For many of our clients and for many companies, the iPad will not be a factor in their interactive strategy, now, or for some time. But even for companies that do not intend to get on the bandwagon, they can adjust their interactive strategy to anticipate the shape of things to come.
One step is to start to differentiate between the information and content on your website and its major application functions. If your website becomes more of a pure marketing and communication tool then you can strategize about it’s form and content in various situations, and on various platforms, without further complicating your thinking with the design and technical considerations of application development.

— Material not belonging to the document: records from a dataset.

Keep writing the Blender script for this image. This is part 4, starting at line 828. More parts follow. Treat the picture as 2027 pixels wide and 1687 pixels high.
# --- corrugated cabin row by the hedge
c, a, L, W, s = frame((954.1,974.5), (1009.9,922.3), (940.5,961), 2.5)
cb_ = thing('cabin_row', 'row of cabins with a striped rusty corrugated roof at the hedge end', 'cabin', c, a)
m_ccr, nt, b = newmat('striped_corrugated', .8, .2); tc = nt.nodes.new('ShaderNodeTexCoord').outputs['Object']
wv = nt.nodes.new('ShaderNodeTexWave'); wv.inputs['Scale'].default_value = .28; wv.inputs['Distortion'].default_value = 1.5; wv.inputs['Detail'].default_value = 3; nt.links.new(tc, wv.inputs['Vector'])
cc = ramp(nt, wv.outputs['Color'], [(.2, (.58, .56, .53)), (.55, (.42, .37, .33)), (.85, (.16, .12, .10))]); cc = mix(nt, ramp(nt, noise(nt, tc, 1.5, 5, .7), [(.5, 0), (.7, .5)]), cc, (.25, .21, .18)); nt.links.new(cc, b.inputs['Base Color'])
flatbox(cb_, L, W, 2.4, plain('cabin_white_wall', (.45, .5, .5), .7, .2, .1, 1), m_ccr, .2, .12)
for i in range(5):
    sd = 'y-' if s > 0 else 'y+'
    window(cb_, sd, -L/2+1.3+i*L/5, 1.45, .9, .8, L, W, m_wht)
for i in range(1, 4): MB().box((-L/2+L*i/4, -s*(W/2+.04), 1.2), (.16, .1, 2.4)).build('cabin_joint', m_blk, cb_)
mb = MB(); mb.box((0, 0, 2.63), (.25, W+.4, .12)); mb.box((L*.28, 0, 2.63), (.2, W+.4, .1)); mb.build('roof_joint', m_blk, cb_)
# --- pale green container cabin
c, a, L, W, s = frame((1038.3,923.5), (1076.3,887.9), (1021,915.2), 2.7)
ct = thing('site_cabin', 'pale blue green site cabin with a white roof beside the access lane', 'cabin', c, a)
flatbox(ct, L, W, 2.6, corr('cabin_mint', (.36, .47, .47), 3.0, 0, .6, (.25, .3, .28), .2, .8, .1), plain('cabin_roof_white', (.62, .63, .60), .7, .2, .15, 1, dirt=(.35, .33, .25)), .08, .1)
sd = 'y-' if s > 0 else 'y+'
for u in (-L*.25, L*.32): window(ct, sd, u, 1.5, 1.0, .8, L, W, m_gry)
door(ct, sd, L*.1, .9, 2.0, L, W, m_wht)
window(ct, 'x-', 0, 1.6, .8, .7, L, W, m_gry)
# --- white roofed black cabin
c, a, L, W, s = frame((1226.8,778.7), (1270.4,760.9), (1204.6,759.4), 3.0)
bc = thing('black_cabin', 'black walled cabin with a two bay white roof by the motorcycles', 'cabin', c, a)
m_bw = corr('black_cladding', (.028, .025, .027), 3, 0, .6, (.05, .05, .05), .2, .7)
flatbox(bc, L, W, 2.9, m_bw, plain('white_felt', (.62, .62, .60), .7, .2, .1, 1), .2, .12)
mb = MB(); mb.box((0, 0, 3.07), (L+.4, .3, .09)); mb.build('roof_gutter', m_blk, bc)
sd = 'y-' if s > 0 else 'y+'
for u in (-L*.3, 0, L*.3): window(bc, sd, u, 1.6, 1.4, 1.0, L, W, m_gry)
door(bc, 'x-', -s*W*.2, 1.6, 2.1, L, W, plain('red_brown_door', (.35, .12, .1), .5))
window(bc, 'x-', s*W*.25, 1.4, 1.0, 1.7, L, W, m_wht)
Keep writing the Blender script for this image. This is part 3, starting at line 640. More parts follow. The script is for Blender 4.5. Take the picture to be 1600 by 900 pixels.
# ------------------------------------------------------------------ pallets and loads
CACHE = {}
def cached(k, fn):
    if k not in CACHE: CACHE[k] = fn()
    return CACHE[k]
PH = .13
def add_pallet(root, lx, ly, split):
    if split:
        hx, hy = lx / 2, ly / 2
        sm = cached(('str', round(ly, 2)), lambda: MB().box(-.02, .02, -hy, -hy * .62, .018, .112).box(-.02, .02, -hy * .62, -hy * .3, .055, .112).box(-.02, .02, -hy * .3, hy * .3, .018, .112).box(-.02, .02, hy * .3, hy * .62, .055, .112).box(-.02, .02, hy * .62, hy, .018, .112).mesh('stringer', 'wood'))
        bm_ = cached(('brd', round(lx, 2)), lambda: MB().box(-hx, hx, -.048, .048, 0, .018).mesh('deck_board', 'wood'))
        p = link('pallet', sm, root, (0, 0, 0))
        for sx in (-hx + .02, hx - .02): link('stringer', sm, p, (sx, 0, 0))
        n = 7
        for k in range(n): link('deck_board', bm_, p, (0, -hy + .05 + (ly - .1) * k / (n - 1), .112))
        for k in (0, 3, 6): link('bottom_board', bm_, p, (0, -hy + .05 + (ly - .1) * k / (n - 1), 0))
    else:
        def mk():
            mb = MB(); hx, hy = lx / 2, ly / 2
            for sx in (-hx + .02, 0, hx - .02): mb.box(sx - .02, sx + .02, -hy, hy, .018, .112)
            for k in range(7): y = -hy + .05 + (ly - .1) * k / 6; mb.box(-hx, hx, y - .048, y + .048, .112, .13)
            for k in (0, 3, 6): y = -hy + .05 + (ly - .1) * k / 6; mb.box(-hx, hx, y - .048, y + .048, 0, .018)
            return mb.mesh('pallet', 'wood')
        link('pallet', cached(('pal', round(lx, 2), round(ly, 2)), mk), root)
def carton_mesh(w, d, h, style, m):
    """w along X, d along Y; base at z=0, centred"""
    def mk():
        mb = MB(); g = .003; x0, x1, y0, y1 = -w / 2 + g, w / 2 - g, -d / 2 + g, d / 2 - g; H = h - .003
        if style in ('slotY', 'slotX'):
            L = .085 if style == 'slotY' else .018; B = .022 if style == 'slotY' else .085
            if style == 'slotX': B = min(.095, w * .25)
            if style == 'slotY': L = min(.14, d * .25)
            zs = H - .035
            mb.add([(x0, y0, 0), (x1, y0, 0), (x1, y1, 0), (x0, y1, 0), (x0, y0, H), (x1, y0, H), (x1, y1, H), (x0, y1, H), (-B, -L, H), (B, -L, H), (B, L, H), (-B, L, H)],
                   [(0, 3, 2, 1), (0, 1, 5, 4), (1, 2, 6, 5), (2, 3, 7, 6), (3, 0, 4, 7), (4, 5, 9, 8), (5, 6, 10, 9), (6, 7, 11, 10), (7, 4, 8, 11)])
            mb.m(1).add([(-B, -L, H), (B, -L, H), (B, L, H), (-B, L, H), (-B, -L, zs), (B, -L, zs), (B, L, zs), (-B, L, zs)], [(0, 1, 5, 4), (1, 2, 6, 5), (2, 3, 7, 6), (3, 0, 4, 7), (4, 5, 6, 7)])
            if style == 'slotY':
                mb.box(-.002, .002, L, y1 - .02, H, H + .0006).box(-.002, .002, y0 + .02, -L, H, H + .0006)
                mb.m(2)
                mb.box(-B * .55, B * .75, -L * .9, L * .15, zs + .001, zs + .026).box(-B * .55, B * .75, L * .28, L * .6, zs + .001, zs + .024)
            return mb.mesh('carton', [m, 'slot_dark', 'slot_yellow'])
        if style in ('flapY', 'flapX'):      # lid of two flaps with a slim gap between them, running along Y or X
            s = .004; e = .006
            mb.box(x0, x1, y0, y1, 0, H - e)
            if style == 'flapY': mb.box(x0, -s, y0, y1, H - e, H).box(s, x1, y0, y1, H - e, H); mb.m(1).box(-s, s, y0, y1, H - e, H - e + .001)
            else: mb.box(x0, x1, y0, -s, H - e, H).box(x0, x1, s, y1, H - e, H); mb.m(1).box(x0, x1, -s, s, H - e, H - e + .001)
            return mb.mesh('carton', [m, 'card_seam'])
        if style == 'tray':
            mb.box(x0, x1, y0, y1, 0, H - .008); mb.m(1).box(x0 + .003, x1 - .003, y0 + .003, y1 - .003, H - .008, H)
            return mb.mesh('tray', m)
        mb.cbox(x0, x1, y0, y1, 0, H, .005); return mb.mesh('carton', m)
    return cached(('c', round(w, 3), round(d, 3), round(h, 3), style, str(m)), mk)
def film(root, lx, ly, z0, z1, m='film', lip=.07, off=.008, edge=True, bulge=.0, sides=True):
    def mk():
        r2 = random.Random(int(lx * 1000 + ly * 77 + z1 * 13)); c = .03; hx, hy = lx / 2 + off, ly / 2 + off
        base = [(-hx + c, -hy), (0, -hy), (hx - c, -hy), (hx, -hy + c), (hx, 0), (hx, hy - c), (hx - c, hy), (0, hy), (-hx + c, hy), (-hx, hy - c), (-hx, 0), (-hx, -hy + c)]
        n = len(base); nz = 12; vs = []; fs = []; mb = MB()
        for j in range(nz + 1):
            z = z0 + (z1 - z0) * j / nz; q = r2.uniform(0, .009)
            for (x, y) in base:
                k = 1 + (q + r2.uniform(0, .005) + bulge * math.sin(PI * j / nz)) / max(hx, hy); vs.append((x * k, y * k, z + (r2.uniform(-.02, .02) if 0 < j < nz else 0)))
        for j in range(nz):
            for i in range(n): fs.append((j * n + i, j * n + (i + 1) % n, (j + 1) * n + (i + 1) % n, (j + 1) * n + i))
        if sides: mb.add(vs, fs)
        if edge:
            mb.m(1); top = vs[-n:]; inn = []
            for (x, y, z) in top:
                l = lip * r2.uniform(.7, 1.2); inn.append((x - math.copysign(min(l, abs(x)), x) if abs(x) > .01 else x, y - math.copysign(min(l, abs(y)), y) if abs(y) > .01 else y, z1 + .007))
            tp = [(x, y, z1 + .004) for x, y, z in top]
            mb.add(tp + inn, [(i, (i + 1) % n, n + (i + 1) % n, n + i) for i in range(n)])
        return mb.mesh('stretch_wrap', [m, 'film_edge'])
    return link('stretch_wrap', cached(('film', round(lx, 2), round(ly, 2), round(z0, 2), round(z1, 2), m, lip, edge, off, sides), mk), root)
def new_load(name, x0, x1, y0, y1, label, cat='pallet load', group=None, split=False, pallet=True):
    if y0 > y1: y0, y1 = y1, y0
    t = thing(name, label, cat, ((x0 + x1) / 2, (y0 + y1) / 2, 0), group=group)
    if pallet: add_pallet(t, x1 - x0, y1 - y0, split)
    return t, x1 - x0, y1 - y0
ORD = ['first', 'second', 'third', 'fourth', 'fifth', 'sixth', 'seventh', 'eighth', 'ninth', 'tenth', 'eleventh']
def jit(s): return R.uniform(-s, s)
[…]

The application or e-commerce aspects of your interactive presence can now be considered separately and the default assumption that application development is web development can no longer hold true.
Will a Flash-based web application be more compelling for your users? Do they, in fact, require a desktop application? Or are they content to open a browser and use an HTML-based application?
Should you publish an App for the iPad? iPhone? Blackberry or Android handsets? What functions are required for each device? What are the use case scenarios for those devices that make Apps a requirement?
Freed from the constraints of the website, interactive applications may find a new life as Apps on platforms including the iPad, Android, and, just maybe, Flash.